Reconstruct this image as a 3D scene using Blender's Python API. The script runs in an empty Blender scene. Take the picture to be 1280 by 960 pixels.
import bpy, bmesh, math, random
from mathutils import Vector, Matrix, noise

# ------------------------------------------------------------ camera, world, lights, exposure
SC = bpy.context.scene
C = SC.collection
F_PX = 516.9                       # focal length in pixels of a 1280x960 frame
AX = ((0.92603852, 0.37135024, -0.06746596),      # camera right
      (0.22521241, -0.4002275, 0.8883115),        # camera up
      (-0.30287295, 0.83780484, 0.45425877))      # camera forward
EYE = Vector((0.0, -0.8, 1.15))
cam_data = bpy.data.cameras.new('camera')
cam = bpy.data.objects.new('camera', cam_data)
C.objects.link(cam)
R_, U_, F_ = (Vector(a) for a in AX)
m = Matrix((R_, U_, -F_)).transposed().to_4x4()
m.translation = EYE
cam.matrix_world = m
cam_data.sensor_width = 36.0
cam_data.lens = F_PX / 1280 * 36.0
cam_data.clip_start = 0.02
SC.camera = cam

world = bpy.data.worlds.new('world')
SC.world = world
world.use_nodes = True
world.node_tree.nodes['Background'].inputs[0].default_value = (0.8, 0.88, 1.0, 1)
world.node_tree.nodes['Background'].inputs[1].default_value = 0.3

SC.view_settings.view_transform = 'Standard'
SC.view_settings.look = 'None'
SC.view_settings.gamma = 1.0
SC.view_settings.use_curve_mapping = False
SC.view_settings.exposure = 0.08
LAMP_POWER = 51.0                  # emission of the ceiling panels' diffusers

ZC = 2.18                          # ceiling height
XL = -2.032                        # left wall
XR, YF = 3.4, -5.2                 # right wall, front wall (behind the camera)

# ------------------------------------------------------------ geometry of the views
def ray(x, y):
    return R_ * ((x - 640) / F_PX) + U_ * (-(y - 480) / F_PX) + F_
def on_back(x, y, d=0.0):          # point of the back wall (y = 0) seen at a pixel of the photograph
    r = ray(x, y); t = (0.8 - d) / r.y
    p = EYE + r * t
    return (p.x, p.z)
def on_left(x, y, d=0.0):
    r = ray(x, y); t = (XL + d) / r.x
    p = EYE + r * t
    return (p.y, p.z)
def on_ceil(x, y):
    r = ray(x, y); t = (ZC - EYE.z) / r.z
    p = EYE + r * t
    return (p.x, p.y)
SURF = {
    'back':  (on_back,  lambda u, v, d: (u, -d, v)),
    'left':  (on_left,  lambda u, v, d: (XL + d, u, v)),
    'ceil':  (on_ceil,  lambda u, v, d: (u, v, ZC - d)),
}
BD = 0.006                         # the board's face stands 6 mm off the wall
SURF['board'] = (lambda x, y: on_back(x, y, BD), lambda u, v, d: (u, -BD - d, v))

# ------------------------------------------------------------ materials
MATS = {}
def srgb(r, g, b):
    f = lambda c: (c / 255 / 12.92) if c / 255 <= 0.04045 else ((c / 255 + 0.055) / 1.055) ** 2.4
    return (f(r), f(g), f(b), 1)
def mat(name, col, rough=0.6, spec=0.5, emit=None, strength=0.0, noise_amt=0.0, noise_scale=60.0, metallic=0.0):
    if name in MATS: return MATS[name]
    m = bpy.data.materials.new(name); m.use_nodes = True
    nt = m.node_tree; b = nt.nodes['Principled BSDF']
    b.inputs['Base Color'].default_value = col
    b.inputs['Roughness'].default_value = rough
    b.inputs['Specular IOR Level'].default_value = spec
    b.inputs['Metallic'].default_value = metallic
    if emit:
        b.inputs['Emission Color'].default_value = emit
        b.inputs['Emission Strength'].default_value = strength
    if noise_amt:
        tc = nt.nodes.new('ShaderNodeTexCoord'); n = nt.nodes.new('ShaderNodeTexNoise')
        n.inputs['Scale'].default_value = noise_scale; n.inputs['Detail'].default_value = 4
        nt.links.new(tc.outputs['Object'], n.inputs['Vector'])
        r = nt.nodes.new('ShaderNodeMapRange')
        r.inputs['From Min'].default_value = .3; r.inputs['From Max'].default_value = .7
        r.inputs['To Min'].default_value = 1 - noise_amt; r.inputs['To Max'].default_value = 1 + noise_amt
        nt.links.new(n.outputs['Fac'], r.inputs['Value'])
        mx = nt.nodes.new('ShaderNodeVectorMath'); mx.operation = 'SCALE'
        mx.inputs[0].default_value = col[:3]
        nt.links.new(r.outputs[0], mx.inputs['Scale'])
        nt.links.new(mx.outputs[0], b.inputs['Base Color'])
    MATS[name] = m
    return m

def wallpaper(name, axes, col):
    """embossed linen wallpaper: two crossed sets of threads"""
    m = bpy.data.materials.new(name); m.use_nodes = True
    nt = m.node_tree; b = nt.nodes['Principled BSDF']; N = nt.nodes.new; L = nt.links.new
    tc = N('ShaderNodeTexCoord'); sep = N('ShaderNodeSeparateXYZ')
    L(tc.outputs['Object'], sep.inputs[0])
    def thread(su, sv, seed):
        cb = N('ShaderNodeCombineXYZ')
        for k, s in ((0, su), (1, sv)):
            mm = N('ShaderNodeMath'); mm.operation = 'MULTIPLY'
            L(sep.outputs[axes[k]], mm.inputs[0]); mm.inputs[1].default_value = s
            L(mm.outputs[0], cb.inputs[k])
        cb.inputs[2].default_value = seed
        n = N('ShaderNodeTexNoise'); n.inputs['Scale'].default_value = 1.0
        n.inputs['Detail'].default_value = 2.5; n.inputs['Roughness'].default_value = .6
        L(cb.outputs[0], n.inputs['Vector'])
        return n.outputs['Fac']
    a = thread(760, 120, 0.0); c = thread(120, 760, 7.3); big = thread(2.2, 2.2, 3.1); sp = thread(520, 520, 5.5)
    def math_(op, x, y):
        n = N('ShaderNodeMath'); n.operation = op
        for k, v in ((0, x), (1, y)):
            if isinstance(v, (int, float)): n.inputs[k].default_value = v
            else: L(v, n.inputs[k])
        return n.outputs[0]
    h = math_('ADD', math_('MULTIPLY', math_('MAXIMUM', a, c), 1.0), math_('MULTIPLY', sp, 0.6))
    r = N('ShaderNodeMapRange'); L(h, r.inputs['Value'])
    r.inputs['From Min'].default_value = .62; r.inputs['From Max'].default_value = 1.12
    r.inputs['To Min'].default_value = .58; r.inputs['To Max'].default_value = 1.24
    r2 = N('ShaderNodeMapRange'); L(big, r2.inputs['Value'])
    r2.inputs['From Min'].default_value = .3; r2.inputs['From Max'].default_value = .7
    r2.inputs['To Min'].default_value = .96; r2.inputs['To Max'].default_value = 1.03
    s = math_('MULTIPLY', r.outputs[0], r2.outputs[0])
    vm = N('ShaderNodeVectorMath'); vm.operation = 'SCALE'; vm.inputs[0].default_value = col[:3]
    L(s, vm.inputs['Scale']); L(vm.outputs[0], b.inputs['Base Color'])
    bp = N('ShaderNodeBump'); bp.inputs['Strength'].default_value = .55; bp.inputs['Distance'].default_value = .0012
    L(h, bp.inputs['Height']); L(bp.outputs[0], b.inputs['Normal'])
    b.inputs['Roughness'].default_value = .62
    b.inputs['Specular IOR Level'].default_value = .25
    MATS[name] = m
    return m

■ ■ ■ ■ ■

## Work to be completed
Quote the whole listing above, leaving nothing out.

## Response to the exercise
Reconstruct this image as a 3D scene using Blender's Python API. The script runs in an empty Blender scene. Take the picture to be 1280 by 960 pixels.
import bpy, bmesh, math, random
from mathutils import Vector, Matrix, noise

# ------------------------------------------------------------ camera, world, lights, exposure
SC = bpy.context.scene
C = SC.collection
F_PX = 516.9                       # focal length in pixels of a 1280x960 frame
AX = ((0.92603852, 0.37135024, -0.06746596),      # camera right
      (0.22521241, -0.4002275, 0.8883115),        # camera up
      (-0.30287295, 0.83780484, 0.45425877))      # camera forward
EYE = Vector((0.0, -0.8, 1.15))
cam_data = bpy.data.cameras.new('camera')
cam = bpy.data.objects.new('camera', cam_data)
C.objects.link(cam)
R_, U_, F_ = (Vector(a) for a in AX)
m = Matrix((R_, U_, -F_)).transposed().to_4x4()
m.translation = EYE
cam.matrix_world = m
cam_data.sensor_width = 36.0
cam_data.lens = F_PX / 1280 * 36.0
cam_data.clip_start = 0.02
SC.camera = cam

world = bpy.data.worlds.new('world')
SC.world = world
world.use_nodes = True
world.node_tree.nodes['Background'].inputs[0].default_value = (0.8, 0.88, 1.0, 1)
world.node_tree.nodes['Background'].inputs[1].default_value = 0.3

SC.view_settings.view_transform = 'Standard'
SC.view_settings.look = 'None'
SC.view_settings.gamma = 1.0
SC.view_settings.use_curve_mapping = False
SC.view_settings.exposure = 0.08
LAMP_POWER = 51.0                  # emission of the ceiling panels' diffusers

ZC = 2.18                          # ceiling height
XL = -2.032                        # left wall
XR, YF = 3.4, -5.2                 # right wall, front wall (behind the camera)

# ------------------------------------------------------------ geometry of the views
def ray(x, y):
    return R_ * ((x - 640) / F_PX) + U_ * (-(y - 480) / F_PX) + F_
def on_back(x, y, d=0.0):          # point of the back wall (y = 0) seen at a pixel of the photograph
    r = ray(x, y); t = (0.8 - d) / r.y
    p = EYE + r * t
    return (p.x, p.z)
def on_left(x, y, d=0.0):
    r = ray(x, y); t = (XL + d) / r.x
    p = EYE + r * t
    return (p.y, p.z)
def on_ceil(x, y):
    r = ray(x, y); t = (ZC - EYE.z) / r.z
    p = EYE + r * t
    return (p.x, p.y)
SURF = {
    'back':  (on_back,  lambda u, v, d: (u, -d, v)),
    'left':  (on_left,  lambda u, v, d: (XL + d, u, v)),
    'ceil':  (on_ceil,  lambda u, v, d: (u, v, ZC - d)),
}
BD = 0.006                         # the board's face stands 6 mm off the wall
SURF['board'] = (lambda x, y: on_back(x, y, BD), lambda u, v, d: (u, -BD - d, v))

# ------------------------------------------------------------ materials
MATS = {}
def srgb(r, g, b):
    f = lambda c: (c / 255 / 12.92) if c / 255 <= 0.04045 else ((c / 255 + 0.055) / 1.055) ** 2.4
    return (f(r), f(g), f(b), 1)
def mat(name, col, rough=0.6, spec=0.5, emit=None, strength=0.0, noise_amt=0.0, noise_scale=60.0, metallic=0.0):
    if name in MATS: return MATS[name]
    m = bpy.data.materials.new(name); m.use_nodes = True
    nt = m.node_tree; b = nt.nodes['Principled BSDF']
    b.inputs['Base Color'].default_value = col
    b.inputs['Roughness'].default_value = rough
    b.inputs['Specular IOR Level'].default_value = spec
    b.inputs['Metallic'].default_value = metallic
    if emit:
        b.inputs['Emission Color'].default_value = emit
        b.inputs['Emission Strength'].default_value = strength
    if noise_amt:
        tc = nt.nodes.new('ShaderNodeTexCoord'); n = nt.nodes.new('ShaderNodeTexNoise')
        n.inputs['Scale'].default_value = noise_scale; n.inputs['Detail'].default_value = 4
        nt.links.new(tc.outputs['Object'], n.inputs['Vector'])
        r = nt.nodes.new('ShaderNodeMapRange')
        r.inputs['From Min'].default_value = .3; r.inputs['From Max'].default_value = .7
        r.inputs['To Min'].default_value = 1 - noise_amt; r.inputs['To Max'].default_value = 1 + noise_amt
        nt.links.new(n.outputs['Fac'], r.inputs['Value'])
        mx = nt.nodes.new('ShaderNodeVectorMath'); mx.operation = 'SCALE'
        mx.inputs[0].default_value = col[:3]
        nt.links.new(r.outputs[0], mx.inputs['Scale'])
        nt.links.new(mx.outputs[0], b.inputs['Base Color'])
    MATS[name] = m
    return m

def wallpaper(name, axes, col):
    """embossed linen wallpaper: two crossed sets of threads"""
    m = bpy.data.materials.new(name); m.use_nodes = True
    nt = m.node_tree; b = nt.nodes['Principled BSDF']; N = nt.nodes.new; L = nt.links.new
    tc = N('ShaderNodeTexCoord'); sep = N('ShaderNodeSeparateXYZ')
    L(tc.outputs['Object'], sep.inputs[0])
    def thread(su, sv, seed):
        cb = N('ShaderNodeCombineXYZ')
        for k, s in ((0, su), (1, sv)):
            mm = N('ShaderNodeMath'); mm.operation = 'MULTIPLY'
            L(sep.outputs[axes[k]], mm.inputs[0]); mm.inputs[1].default_value = s
            L(mm.outputs[0], cb.inputs[k])
        cb.inputs[2].default_value = seed
        n = N('ShaderNodeTexNoise'); n.inputs['Scale'].default_value = 1.0
        n.inputs['Detail'].default_value = 2.5; n.inputs['Roughness'].default_value = .6
        L(cb.outputs[0], n.inputs['Vector'])
        return n.outputs['Fac']
    a = thread(760, 120, 0.0); c = thread(120, 760, 7.3); big = thread(2.2, 2.2, 3.1); sp = thread(520, 520, 5.5)
    def math_(op, x, y):
        n = N('ShaderNodeMath'); n.operation = op
        for k, v in ((0, x), (1, y)):
            if isinstance(v, (int, float)): n.inputs[k].default_value = v
            else: L(v, n.inputs[k])
        return n.outputs[0]
    h = math_('ADD', math_('MULTIPLY', math_('MAXIMUM', a, c), 1.0), math_('MULTIPLY', sp, 0.6))
    r = N('ShaderNodeMapRange'); L(h, r.inputs['Value'])
    r.inputs['From Min'].default_value = .62; r.inputs['From Max'].default_value = 1.12
    r.inputs['To Min'].default_value = .58; r.inputs['To Max'].default_value = 1.24
    r2 = N('ShaderNodeMapRange'); L(big, r2.inputs['Value'])
    r2.inputs['From Min'].default_value = .3; r2.inputs['From Max'].default_value = .7
    r2.inputs['To Min'].default_value = .96; r2.inputs['To Max'].default_value = 1.03
    s = math_('MULTIPLY', r.outputs[0], r2.outputs[0])
    vm = N('ShaderNodeVectorMath'); vm.operation = 'SCALE'; vm.inputs[0].default_value = col[:3]
    L(s, vm.inputs['Scale']); L(vm.outputs[0], b.inputs['Base Color'])
    bp = N('ShaderNodeBump'); bp.inputs['Strength'].default_value = .55; bp.inputs['Distance'].default_value = .0012
    L(h, bp.inputs['Height']); L(bp.outputs[0], b.inputs['Normal'])
    b.inputs['Roughness'].default_value = .62
    b.inputs['Specular IOR Level'].default_value = .25
    MATS[name] = m
    return m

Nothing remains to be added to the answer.